NDCF - CHINA Jan 2020
The People’s Liberation Army Navy (PLAN) officially commissioned into service its first Type 055 guided missile destroyer, called Nanchang, with a grand ceremony held in Qingdao, a major naval base in the eastern province of Shandong. Other seven ships are planned to enter service.
One People Liberation Army insider said that naval authorities had deliberately chosen to commission Nanchang a day after Taiwan’s elections to avoid “an undesirable effect on the Taiwan elections. For the same reason the mainland side has scaled down activities such as air patrols near Taiwan over the past few months”. Nonetheless, Taiwan authorities have often accused Beijing of sabre-rattling and have blamed activities such as military drills in the Taiwan Strait for poor relations between the two sides.
The Nanchang had already made an appearance at the Navy’s 70th anniversary parade last year, but its equipment – including radars, communications and weapons systems – had not yet been completed.
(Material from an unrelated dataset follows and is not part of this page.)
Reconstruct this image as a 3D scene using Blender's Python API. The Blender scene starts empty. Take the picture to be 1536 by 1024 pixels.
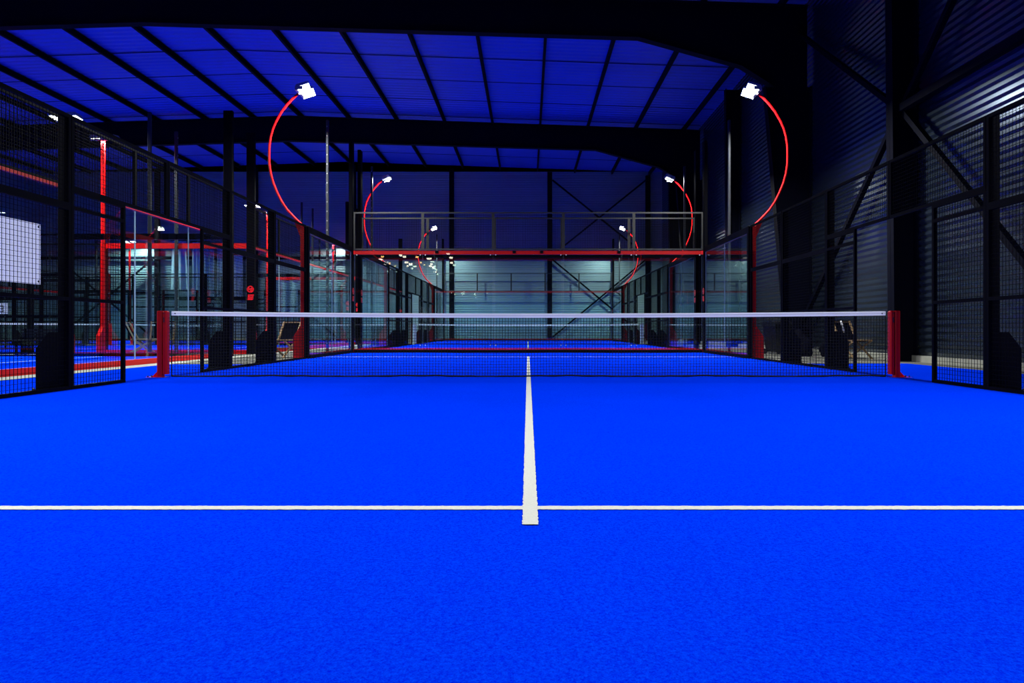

Diplomatic skirmishes aside, the Xinhua newsagency described the new warship (equipped with air-defence, anti-missile, anti-ship and anti-submarine weapons) as a “generational leap” in the Chinese navy’s destroyers. It can fire also antiballistic missile interceptors and could in future mount electromagnetic rail guns.
The destroyer has a displacement of 12.000 tonnes and has already undergone sea trials and weapon systems tests in the past eight months. It is seen as one of the world’s most advanced ships of its type – behind only the US Navy’s Zumwalt class – and is Asia’s largest and strongest destroyer. A useful comparison standard not just in characteristics but in programmes.
Starting from the Zumwalt class, the denomination is in both cases, ambiguous: the US ship displaces nearly 16.000 metric tons and the Chinese 12.000. In fact the US Navy has classified the Nanchang as a Guided missile Cruiser (CG) ship; in any case one can arguably interpret the PLAN ship as a “pocket cruiser”.
The ideal association with the pocket battleships of the German Kriegsmarine (officially cruisers) has to do with two parametres: the offensive firepower concentrated in a smaller displacement and the analogous geostrategic situation of the Chinese Navy. When one country is the contestant to the leading sea power, relative miniaturisation offers advantages in terms of cost, speed of construction and combat effect.
In terms of programme management, the Nanchang class has still a couple of problems to be remedied (radar position and vulnerable metals used in the upper deck), but it promises to be a relative success against the ill-fated Zumwalt that started as a land bombardment ship (replacing actual big battleships of the Missouri class), aborted on expensive artillery ammunitions and ended just in three exemplars as an anti-ship attack vessel.